Mellon Foundation Awards Grant for New Landback Universities Project

IUPUI and the IU School of Liberal Arts is pleased to announce the receipt of an award in the amount of $149,662 from the Mellon Foundation for the Landback Universities project (landbackuniversities.org). Centering the principles of LANDBACK, a movement that locates liberation for Indigenous people and people of color in “putting Indigenous Lands back into Indigenous hands,” Landback Universities seeks to collaboratively develop a vision of higher education rooted in collective stewardship of the lands on which colleges and universities sit through humanistic inquiry.

Recognizing that there are myriad ways that colonialism operates through our institutions, Landback Universities focus on humanities-based approaches to land relations because rematriation of land lies at the heart of decolonization. In this context, Landback Universities has three objectives: 1) explore how to facilitate conversations between faculty, administrators, staff, and students to develop strategies for meaningfully decolonizing university operations; 2) develop and disseminate recommendations that colleges and universities can implement to return stewardship of university lands to Native nations they have dispossessed; 3) serve as a proof-of-concept for using these methods to identify strategies that promote Indigenous sovereignty throughout the diverse range of offices, operations, and units that comprise universities.

Humanities-based approaches to land relations address these issues through scholarship in Native American and Indigenous Studies, Political Science, History, Anthropology, and Ethnic Studies. These disciplines merge critical thinking with practices of ethnography and auto-ethnography, textual interpretation and discourse analysis, archival research, and community-engaged social justice research. Together they allow us to understand land relations not just as political and legal sovereignty but as an Indigenous-centered worldview.

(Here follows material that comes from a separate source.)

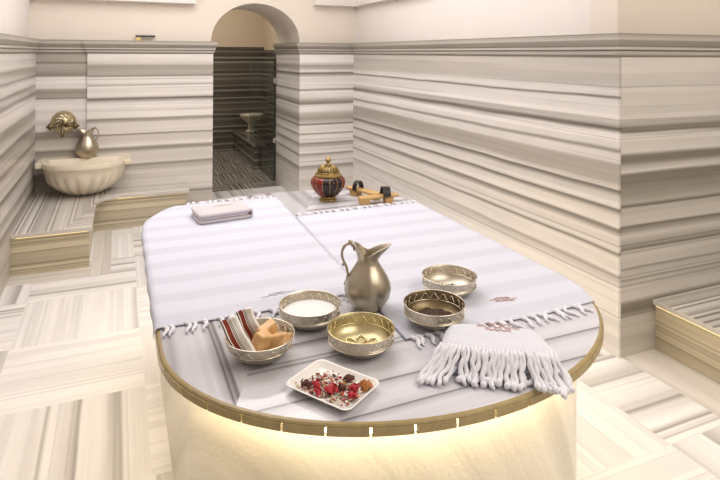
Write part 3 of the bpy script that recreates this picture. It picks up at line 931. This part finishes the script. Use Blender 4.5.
bowl('gilt-lined empty bowl with an embossed flower, in front of the jug', .658, 1.540, ZT, M['silver'], M['gold'], M['relief_g'])
bowl('dark patinated bowl holding brown grounds, beside the fringed towel', .931, 1.590, zc, M['silver'], M['patina'], M['relief'], False, False)
bowl('pewter bowl with pale contents, farthest back on the right cloth', 1.097, 1.768, zc, M['silver'], M['silver_in'], M['relief'])

def disc(name, mat, x, y, z, r, dome, seed, label, cat, rough=0):
    mb = MB()
    rings = []
    for k in range(14):
        rr4 = r * (1 - k / 14)
        ring = []
        for i in range(40):
            a = 2 * PI * i / 40
            q = rr4 * (1 + (rough * noise.noise(Vector((math.cos(a) * 3, math.sin(a) * 3, seed))) if k < 3 else 0))
            px, py = q * math.cos(a), q * math.sin(a)
            zz = dome * (1 - (rr4 / r) ** 2) + (rough * .02 * noise.noise(Vector((px * 90, py * 90, seed))) if k else 0)
            ring.append((x + px, y + py, z + zz))
        rings.append(ring)
    mb.loft([[(a, b_, z - .004) for a, b_, c_ in rings[0]]] + rings)
    return tag(mb.build(name, mat, smooth=True), label, cat)
disc('white_foam', M['milk'], .571, 1.752, ZT + .0375, .0885, .002, 3, 'white foam filling the pewter bowl left of the jug', 'foam', .02)
disc('brown_grounds', M['coffee'], .931, 1.592, zc + .0135, .066, .012, 5, 'dark brown grounds in the bowl beside the fringed towel', 'grounds', .25)
disc('pink_clay', M['clay'], 1.086, 1.764, zc + .0085, .040, .006, 8, 'pinkish paste in the bowl farthest back on the right', 'paste', .5)

# soap chunks
def soap(label, c, s, rot, seed):
    mb = MB()
    bmesh.ops.create_cube(mb.bm, size=1)
    bmesh.ops.subdivide_edges(mb.bm, edges=mb.bm.edges[:], cuts=5, use_grid_fill=True)
    for v in mb.bm.verts:
        d_ = v.co.copy()
        v.co = v.co * .72 + v.co.normalized() * .18
        v.co += d_.normalized() * .19 * noise.noise(d_ * 2.3 + Vector((seed, 0, 0)))
        v.co = Vector((v.co.x * s[0], v.co.y * s[1], v.co.z * s[2]))
    o = mb.build('soap_bar', M['soap'], smooth=True, sub=1)
    o.location = c; o.rotation_euler = rot
    return tag(o, label, 'soap', 'honey soap chunks in the bowl')
soap('honey soap chunk leaning on the striped cloths in the left bowl', (.378, 1.592, ZT + .048), (.048, .034, .058), (.3, .25, .4), 1)
soap('honey soap chunk at the back of the left bowl, topmost', (.404, 1.634, ZT + .052), (.058, .030, .052), (.15, -.3, .5), 2)
soap('largest honey soap chunk at the right of the left bowl', (.431, 1.588, ZT + .043), (.050, .052, .044), (-.25, .3, .7), 3)

def mitt(label, P0, P1, wdir, w, bend):
    mb = MB()
    P0, P1, wd = Vector(P0), Vector(P1), Vector(wdir).normalized()
    ax = (P1 - P0)
    nn = ax.cross(wd).normalized()
    N_, K_ = 16, 8
    L_ = mb.bm.loops.layers.uv.new('UVMap')
    def pt(i, k):
        s = i / N_; q = k / K_ - .5
        return P0 + ax * s + wd * (w * q) + nn * (bend * math.sin(PI * s) + .004 * math.sin(s * 9) + .003 * math.cos(q * 5))
    V = [[mb.bm.verts.new(pt(i, k)) for k in range(K_ + 1)] for i in range(N_ + 1)]
    for i in range(N_):
        for k in range(K_):
            f = mb.face([V[i][k], V[i][k + 1], V[i + 1][k + 1], V[i + 1][k]])
            for l, (a, b_) in zip(f.loops, ((i, k), (i, k + 1), (i + 1, k + 1), (i + 1, k))):
                l[L_].uv = (a / N_, .01 + .98 * b_ / K_)
    o = mb.build('striped_cloth', M['mitt'], smooth=True, solid=.009)
    return tag(o, label, 'cloth', 'striped cloths in the left bowl')
mitt('white cloth with maroon stripes hanging out of the soap bowl, front one', (.334, 1.562, ZT + .030), (.290, 1.634, ZT + .112), (.9, -.35, .30), .050, -.006)
mitt('white cloth with maroon stripes standing up in the soap bowl, back one', (.378, 1.665, ZT + .026), (.345, 1.690, ZT + .104), (.9, -.30, .30), .046, -.004)

# ------------------------------------------------------------------ plate of dried flowers
PX, PY, PA = .512, 1.381, math.radians(-57)
pl = thing('square_plate', 'white rectangular porcelain plate of dried rose petals at the front of the platform', 'plate', (PX, PY, ZT), PA)
def rrect(w, d_, r, z, n=8):
    pts = []
    for cx, cy, a0 in ((w - r, d_ - r, 0), (-(w - r), d_ - r, PI / 2), (-(w - r), -(d_ - r), PI), (w - r, -(d_ - r), 1.5 * PI)):
        for k in range(n + 1):
            a = a0 + PI / 2 * k / n
            pts.append((cx + r * math.cos(a), cy + r * math.sin(a), z))
    return pts
mb = MB()
mb.loft([rrect(.078, .056, .014, 0), rrect(.082, .060, .016, .002), rrect(.100, .075, .020, .0165), rrect(.1015, .0765, .021, .0185), rrect(.0995, .0745, .020, .0195), rrect(.096, .071, .018, .0175), rrect(.083, .060, .015, .0065), rrect(.078, .055, .013, .005)])
mb.build('dish', M['porcelain'], pl, smooth=True, angle=1.0)

Rz = Matrix.Rotation(PA, 4, 'Z')
def on_plate(x, y, z): 
    v = Rz @ Vector((x, y, 0)); return Vector((PX + v.x, PY + v.y, ZT + z))
rnd = random.Random(41)
def bloom(name, mat, x, y, r, label, cat, petals=12, group=None):
    c = on_plate(x, y, .006)
    r *= 1.22
    mb = MB()
    mb.ellipsoid((0, 0, r * .55), r * .62, r * .62, r * .5, 12, 8, .3)
    for k in range(petals):
        a = rnd.uniform(0, 2 * PI); tilt = rnd.uniform(.2, 1.1); rad = r * rnd.uniform(.35, .8)
        cc = Vector((rad * math.cos(a), rad * math.sin(a), r * rnd.uniform(.35, .95)))
        M3 = Matrix.Rotation(a, 3, 'Z') @ Matrix.Rotation(tilt, 3, 'Y') @ Matrix.Rotation(rnd.uniform(-.5, .5), 3, 'X')
        mb.ellipsoid(cc, r * .42, r * .36, r * .09, 9, 6, .25, M3)
    o = mb.build(name, mat, smooth=True)
    o.location = c
    return tag(o, label, cat, group)
# plate frame: +x runs towards the front right of the picture, +y towards the back right
GR = 'dried flowers on the plate'
for x, y, r, lb_ in ((-.036, -.022, .012, 'dried red rosebud near the left end of the plate'), (.010, -.022, .0155, 'biggest dried red rosebud at the front middle of the plate'), (-.012, -.046, .011, 'small dried red rosebud at the front left rim of the plate'),
                     (.052, .020, .012, 'dried red rosebud right of the middle of the plate'), (.066, -.010, .013, 'dried red rosebud near the front right corner of the plate')):
    bloom('rosebud', M['red'], x, y, r, lb_, 'rosebud', group=GR)
for x, y, r, lb_ in ((-.058, -.036, .013, 'dark dried rosebud at the left corner of the plate'), (.028, .002, .0115, 'dark dried rosebud in the middle of the plate'), (.018, .048, .013, 'dark dried rosebud at the back right of the plate')):
    bloom('rosebud', M['maroon'], x, y, r, lb_, 'rosebud', 9, GR)
bloom('dried_blossom', M['orange'], .074, .042, .017, 'orange-brown dried blossom at the right corner of the plate', 'blossom', 16)
mb = MB()
for k in range(560):
    x = rnd.gauss(.008, .055); y = rnd.gauss(-.004, .036)
    if abs(x) > .083 or abs(y) > .060: continue
    mb.mi = rnd.choice((0, 0, 1, 1, 2, 3, 3, 3, 4, 4))
    p = on_plate(x, y, .0075 + rnd.uniform(0, .004) + max(0, max(abs(x) - .072, (abs(y) - .05)) * .5))
    s = rnd.uniform(.002, .0062)
    M3 = Matrix.Rotation(rnd.uniform(0, 6), 3, 'Z') @ Matrix.Rotation(rnd.uniform(-.7, .7), 3, 'X')
    mb.ellipsoid(p, s, s * rnd.uniform(.4, .9), s * .28, 7, 4, .3, M3)
tag(mb.build('petal_crumbs', [M['red'], M['maroon'], M['orange'], M['straw'], M['ivory']], smooth=True), 'scattered red, brown and straw coloured petal crumbs on the white plate', 'petals', kind='stuff')

# ------------------------------------------------------------------ red jar
jr = thing('lidded_jar', 'ribbed red glass jar with pierced brass lid at the far end of the platform', 'jar', (1.140, 3.170, ZT))
jr.scale = (1, 1, .93)
mb = MB(); mb.lathe([(0, 0), (.050, 0), (.052, .004), (.050, .012), (.042, .016), (.040, .024), (0, .026)], 40); mb.build('foot', M['brass'], jr, smooth=True, angle=.6)
mb = MB()
prof = [(.040, .022), (.060, .036), (.082, .060), (.097, .088), (.103, .110), (.101, .128), (.090, .145), (.074, .154)]
nb = 112
rings = []
for r, z in prof:
    rings.append([(r * (.955 + .045 * abs(math.sin(7 * 2 * PI * i / nb))) * math.cos(2 * PI * i / nb), r * (.955 + .045 * abs(math.sin(7 * 2 * PI * i / nb))) * math.sin(2 * PI * i / nb), z) for i in range(nb)])
Rg = [[mb.bm.verts.new(p) for p in r] for r in rings]
for a_, b_ in zip(Rg, Rg[1:]):
    for i in range(nb):
        mb.mi = 1 if ((i * 14) // nb) in (9, 10, 11) else 0
        mb.face([a_[i], a_[(i + 1) % nb], b_[(i + 1) % nb], b_[i]])
mb.mi = 0; mb.face(list(reversed(Rg[0]))); mb.face(Rg[-1])
mb.build('glass_body', [M['redglass'], M['darkglass']], jr, smooth=True)
for k in range(14):
    a = 2 * PI * k / 14
    mb = MB(); mb.tube([(r * .965 * math.cos(a), r * .965 * math.sin(a), z) for r, z in prof], .0018, 6); mb.build('brass_rib', M['brass'], jr, smooth=True)
lid = MB(); lid.lathe([(0, .150), (.076, .150), (.080, .155), (.078, .164), (.066, .168), (.064, .174), (0, .176)], 48)
lo = lid.build('lid', M['brass'], jr, smooth=True, angle=.6)
mb = MB(); mb.lathe([(.058, .172), (.058, .185), (.050, .200), (.034, .212), (.0, .218)], 40); mb.build('lid_dome', M['patina'], lo, smooth=True)
mb = MB()
for k in range(20):
    a = 2 * PI * k / 20
    mb.tube([((r + .002) * math.cos(a + tw_), (r + .002) * math.sin(a + tw_), z) for r, z, tw_ in ((.061, .172, 0), (.060, .186, .05), (.051, .202, .1), (.034, .214, .15), (.014, .220, .2))], .0034, 6)
circ(mb, .062, .176, .004, 40)
mb.build('lid_openwork', M['brass'], lo, smooth=True)
mb = MB(); mb.lathe([(0, .214), (.018, .216), (.013, .224), (.008, .234), (.010, .238), (.017, .246), (.018, .252), (.013, .260), (.006, .268), (.002, .275), (0, .276)], 24, mod=lambda k, a: .06 * math.cos(8 * a) if 4 < k < 8 else 0)
mb.build('finial', M['brass'], lo, smooth=True)

# ------------------------------------------------------------------ wooden clogs
def clog(label, loc, rz, rx=0, ry=0, sx0=.020, sx1=.066):
    t = thing('wooden_clog', label, 'clog', loc, rz, 'wooden clogs')
    t.rotation_euler = (rx, ry, rz)
    mb = MB()
    sec = []
    for k in range(13):
        s = k / 12
        x = -.115 + .23 * s
        w = .036 * (1 - .25 * math.sin(PI * min(1, s * 1.0)) ** 2) * (.75 + .25 * math.sin(PI * (.1 + .8 * s)) )
        z0 = .024 + .010 * s; z1 = z0 + .014
        sec.append([(x, -w, z0), (x, w, z0), (x, w, z1), (x, -w, z1)])
    mb.loft(sec); mb.build('sole', M['wood'], t, bevel=.003)
    for x0, x1 in ((-.112, -.055), (.035, .085)):
        mb = MB()
        mb.loft([[(x0, -.030, 0), (x1 - .006, -.030, 0), (x1 - .006, .030, 0), (x0, .030, 0)], [(x0, -.031, .026), (x1, -.031, .032), (x1, .031, .032), (x0, .031, .026)]])
        mb.build('sole_block', M['wood'], t, bevel=.003)
    mb = MB()
    rings = []
    for k in range(17):
        a = PI * k / 16
        c_, s_ = math.cos(a), math.sin(a)
        rings.append([(sx0, .037 * c_, .036 + .056 * s_), (sx1, .034 * c_, .038 + .052 * s_), (sx1, .031 * c_, .038 + .0465 * s_), (sx0, .034 * c_, .036 + .0505 * s_)])
    mb.loft(rings); mb.build('strap', M['strap'], t, smooth=True, angle=.7)
    return t
zc2 = ZT
clog('pale wooden clog with black strap at the far end, front one of the pair', (1.388, 3.005, zc2), math.radians(-8))
clog('pale wooden clog with black strap turned away behind its mate', (1.362, 3.165, zc2), math.radians(118), sx0=.026, sx1=.058)

# ------------------------------------------------------------------ light, camera
def area(name, loc, size, power, col, rot=(0, 0, 0), sy=None):
    l = bpy.data.lights.new(name, 'AREA'); l.energy = power; l.color = col; l.shape = 'RECTANGLE'; l.size = size; l.size_y = sy or size
    o = bpy.data.objects.new(name, l); o.location = loc; o.rotation_euler = rot; C.objects.link(o)
    return o
area('overhead_area_light', (.75, 3.7, 2.97), 2.2, 65, (1, .955, .925), sy=3.0)
area('overhead_area_light', (2.4, -.2, 2.97), 2.6, 66, (1, .93, .82), sy=2.2)  # unseen fill light, added to brighten the foreground and near wall
area('passage_light', (.9, 7.9, 2.9), .8, 24, (1, .93, .82))
w = bpy.data.worlds.new('world'); bpy.context.scene.world = w; w.use_nodes = True
w.node_tree.nodes['Background'].inputs[0].default_value = (1, .95, .9, 1)
w.node_tree.nodes['Background'].inputs[1].default_value = .3

f, yaw, pitch, roll, cv = 573.2076, 22.8958, -.57444, .26918, 47.397
y_, p_, r_2 = (math.radians(a) for a in (yaw, pitch, roll))
F = Vector((math.sin(y_) * math.cos(p_), math.cos(y_) * math.cos(p_), -math.sin(p_)))
Rv = Vector((math.cos(y_), -math.sin(y_), 0)); U = Rv.cross(F)
R2 = Rv * math.cos(r_2) + U * math.sin(r_2); U2 = -Rv * math.sin(r_2) + U * math.cos(r_2)
cam = bpy.data.cameras.new('camera'); co = bpy.data.objects.new('camera', cam); C.objects.link(co)
mw = Matrix((( R2.x, U2.x, -F.x, 0), (R2.y, U2.y, -F.y, 0), (R2.z, U2.z, -F.z, 1.56), (0, 0, 0, 1)))
co.matrix_world = mw
cam.sensor_width = 36; cam.lens = f * 36 / 720
cam.shift_y = -(240 - cv) / 720
cam.clip_start = .02
sc = bpy.context.scene
sc.camera = co
sc.view_settings.view_transform = 'Standard'
sc.view_settings.look = 'None'
sc.view_settings.gamma = 1
sc.view_settings.exposure = .13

Landback Universities is co-led by Jennifer Guiliano—Associate Professor of History, Native American and Indigenous Studies, and American Studies in the IU School of Liberal Arts at IUPUI; Megan Red Shirt-Shaw (Oglala Lakota)—Director of Native Student Services at the University of South Dakota and Doctoral Student in Organizational Leadership at the University of Minnesota; Roopika Risam—Associate Professor of Film and Media Studies and Faculty, Digital Humanities and Social Engagement Cluster at Dartmouth College; and Elizabeth Rule (enrolled citizen of the Chickasaw Nation)—Assistant Professor of Critical Race, Gender, and Culture Studies at American University.